(Photo courtesy of Tricia Zunker)
(Photo courtesy of Tricia Zunker)

Tricia Zunker seeks 7th Congressional District seat vacated by Sean Duffy

[Editor’s Note: This is a continuing series of candidate profiles. Earlier, we featured candidates running in the 1st Congressional District this fall. Today, we begin to look at the 7th Congressional District where a special election will be held May 12.]

It all started with a shake of the head.

Tricia Zunker was listening to former Republican U.S. Rep. Sean Duffy at a January 2018 town hall when she asked him what can be done at a federal level for impoverished children who might not know where their next meal comes from. Duffy responded with a “that’s-so-sad kind of nod” while offering no solution, Zunker said.

“I was so upset about that, because our children deserve better,” Zunker said.

Zunker, a 39-year-old associate justice with the Ho-Chunk Supreme Court and president of the Wausau School Board, decided that day she would run against Duffy — maybe in 2022. But when he resigned last August, she decided now was the time. She will face state Sen. Tom Tiffany, R-Minocqua in a special election on May 12.

“It was earlier than I thought,” Zunker said of her candidacy. “But the bottom line is I believe in public service.”

U.S. Dept. of Interior Graphic of Wisconsin’s 7th Congressional District

Zunker, a Wausau Democrat, will likely face an uphill battle to win Wisconsin’s largest district, which encompasses 20 counties and about 710,000 residents in the northern end of the state. In the 2016 presidential election, voters picked Donald Trump over Hillary Clinton by a 21-point margin

Duffy’s resignation at first caused a slight degree of uncertainty, and the nonpartisan Cook Political Report changed its designation of the district from “solid Republican” to “likely Republican.” But it has moved back into “solid Republican” territory, with an 8-point Republican lean.

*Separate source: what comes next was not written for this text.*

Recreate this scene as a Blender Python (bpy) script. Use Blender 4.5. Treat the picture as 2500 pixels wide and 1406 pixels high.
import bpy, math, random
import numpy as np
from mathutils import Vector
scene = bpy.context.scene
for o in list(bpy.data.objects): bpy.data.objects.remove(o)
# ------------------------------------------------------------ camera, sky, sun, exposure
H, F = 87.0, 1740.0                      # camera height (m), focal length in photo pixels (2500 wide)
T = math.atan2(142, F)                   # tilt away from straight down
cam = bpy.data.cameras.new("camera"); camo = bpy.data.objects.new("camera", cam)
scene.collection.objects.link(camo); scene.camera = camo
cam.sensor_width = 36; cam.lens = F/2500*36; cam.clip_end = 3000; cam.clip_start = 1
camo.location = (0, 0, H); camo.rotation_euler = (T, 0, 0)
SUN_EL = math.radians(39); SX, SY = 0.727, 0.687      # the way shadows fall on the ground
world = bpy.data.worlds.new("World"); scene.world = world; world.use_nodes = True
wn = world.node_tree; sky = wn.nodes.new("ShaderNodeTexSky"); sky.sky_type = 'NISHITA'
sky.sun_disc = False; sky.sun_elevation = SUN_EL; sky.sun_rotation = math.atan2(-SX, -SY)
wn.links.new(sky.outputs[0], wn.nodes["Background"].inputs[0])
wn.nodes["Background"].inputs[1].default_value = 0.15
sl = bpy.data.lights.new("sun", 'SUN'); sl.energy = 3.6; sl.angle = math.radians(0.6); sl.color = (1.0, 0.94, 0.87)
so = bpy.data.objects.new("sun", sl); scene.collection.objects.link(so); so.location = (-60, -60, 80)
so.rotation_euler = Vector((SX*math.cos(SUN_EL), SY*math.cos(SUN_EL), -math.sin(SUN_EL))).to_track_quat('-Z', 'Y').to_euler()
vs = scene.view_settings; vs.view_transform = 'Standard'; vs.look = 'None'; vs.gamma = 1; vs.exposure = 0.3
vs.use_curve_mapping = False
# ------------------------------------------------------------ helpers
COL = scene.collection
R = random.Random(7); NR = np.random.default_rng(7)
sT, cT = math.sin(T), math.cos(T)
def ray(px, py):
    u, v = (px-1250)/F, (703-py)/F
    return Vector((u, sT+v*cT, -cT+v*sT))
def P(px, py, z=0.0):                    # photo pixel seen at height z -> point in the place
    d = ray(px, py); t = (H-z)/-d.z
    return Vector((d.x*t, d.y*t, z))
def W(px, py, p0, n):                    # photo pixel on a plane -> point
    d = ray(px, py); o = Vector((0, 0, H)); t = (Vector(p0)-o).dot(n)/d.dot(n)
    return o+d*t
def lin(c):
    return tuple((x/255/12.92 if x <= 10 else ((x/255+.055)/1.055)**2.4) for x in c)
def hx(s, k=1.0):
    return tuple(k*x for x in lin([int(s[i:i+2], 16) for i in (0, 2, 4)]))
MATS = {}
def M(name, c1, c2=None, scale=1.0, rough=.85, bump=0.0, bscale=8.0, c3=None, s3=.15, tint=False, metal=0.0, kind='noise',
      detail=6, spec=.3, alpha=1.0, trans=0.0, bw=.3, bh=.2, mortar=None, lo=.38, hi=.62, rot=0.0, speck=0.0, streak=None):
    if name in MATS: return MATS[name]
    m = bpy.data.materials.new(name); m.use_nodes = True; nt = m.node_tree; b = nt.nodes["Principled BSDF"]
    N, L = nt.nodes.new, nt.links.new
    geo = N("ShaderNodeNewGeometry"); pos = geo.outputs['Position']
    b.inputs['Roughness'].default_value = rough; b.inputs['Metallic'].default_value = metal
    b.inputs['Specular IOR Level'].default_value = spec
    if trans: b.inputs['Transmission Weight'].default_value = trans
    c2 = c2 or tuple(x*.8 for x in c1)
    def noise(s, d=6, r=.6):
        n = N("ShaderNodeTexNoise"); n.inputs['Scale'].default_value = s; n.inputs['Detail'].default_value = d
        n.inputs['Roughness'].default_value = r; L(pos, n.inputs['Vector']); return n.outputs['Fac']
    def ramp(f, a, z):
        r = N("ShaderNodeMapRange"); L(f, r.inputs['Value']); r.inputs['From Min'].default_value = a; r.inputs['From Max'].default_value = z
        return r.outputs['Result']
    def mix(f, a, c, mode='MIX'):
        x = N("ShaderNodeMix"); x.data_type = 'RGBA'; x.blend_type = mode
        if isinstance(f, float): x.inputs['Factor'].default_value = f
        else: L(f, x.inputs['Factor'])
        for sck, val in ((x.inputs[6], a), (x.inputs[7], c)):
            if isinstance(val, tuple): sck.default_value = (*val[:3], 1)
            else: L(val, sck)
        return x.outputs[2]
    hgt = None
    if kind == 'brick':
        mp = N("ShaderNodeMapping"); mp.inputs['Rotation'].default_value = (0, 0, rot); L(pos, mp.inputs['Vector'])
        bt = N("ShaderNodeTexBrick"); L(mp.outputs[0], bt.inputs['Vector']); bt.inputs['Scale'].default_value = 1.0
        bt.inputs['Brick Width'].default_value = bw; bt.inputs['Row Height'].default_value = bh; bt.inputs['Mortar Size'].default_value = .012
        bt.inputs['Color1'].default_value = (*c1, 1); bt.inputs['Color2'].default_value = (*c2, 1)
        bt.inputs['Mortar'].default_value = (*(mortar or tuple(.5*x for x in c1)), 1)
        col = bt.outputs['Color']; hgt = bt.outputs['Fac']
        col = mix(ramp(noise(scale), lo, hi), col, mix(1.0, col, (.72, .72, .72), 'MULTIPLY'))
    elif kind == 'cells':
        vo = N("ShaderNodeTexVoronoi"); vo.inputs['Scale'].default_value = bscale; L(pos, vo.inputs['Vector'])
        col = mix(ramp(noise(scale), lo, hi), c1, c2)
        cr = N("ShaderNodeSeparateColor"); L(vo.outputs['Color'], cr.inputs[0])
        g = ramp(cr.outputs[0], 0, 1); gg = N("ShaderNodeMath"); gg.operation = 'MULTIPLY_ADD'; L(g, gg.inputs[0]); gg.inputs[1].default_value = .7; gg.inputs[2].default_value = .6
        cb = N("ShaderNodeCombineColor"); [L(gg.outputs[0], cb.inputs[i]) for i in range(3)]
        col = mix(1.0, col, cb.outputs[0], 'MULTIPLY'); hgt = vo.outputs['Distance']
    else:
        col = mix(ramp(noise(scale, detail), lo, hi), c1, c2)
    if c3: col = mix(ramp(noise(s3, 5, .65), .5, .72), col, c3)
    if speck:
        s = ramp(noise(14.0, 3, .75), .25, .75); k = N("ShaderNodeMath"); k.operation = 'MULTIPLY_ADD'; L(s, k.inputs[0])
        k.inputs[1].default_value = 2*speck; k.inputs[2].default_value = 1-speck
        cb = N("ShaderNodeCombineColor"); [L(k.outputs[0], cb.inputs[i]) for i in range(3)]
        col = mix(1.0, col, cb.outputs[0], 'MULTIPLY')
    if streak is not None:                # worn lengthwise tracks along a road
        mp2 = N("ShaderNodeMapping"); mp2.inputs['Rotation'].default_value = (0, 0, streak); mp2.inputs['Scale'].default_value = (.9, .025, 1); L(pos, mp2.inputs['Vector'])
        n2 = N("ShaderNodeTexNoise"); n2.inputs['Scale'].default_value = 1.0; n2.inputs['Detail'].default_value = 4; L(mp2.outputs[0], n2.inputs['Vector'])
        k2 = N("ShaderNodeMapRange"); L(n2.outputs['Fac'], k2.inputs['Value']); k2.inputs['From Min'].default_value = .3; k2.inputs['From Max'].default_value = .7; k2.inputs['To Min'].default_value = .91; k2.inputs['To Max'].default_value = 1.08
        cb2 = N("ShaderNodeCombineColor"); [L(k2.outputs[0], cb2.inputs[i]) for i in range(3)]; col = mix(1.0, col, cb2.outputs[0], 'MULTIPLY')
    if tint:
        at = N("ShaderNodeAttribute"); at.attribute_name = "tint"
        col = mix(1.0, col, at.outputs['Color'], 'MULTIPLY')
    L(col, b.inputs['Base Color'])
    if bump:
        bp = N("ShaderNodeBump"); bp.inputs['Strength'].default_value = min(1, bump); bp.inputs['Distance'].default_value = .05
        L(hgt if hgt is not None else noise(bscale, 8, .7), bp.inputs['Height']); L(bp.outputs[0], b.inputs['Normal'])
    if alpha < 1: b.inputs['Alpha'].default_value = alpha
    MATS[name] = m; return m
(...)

“There’s nothing easy about it,” Zunker said. “I’m the far better candidate and I’m working 20 times harder than my opponent for a number of reasons, but that doesn’t make it easier.”

Zunker said she plans to target Tiffany’s voting record, especially his stances on environmental issues, which helped label him as a lightning rod in his first Senate term. Tiffany’s campaign did not respond to an interview request.

If elected, Zunker would become the state’s first female Native American representative, according to Wisconsin Public Radio. The 7th district has never had a woman representative, either. She wears her Ho-Chunk heritage on her sleeve, noting that “this is a historic race if I were to win,” but she does not want her heritage or gender to define her candidacy.

“I’m not asking anybody to vote for me because I’m a woman,” she said. “I am asking them to vote for me because I am a qualified, hardworking woman who is going to get the job done.”

Zunker, who said she is refusing corporate political action committee money,  said she is well-positioned to help push bipartisan reforms on campaign finance law, health care, prescription drug prices, and climate change.

“The person I work best with on the school board actually is on the other side of the aisle,” Zunker said.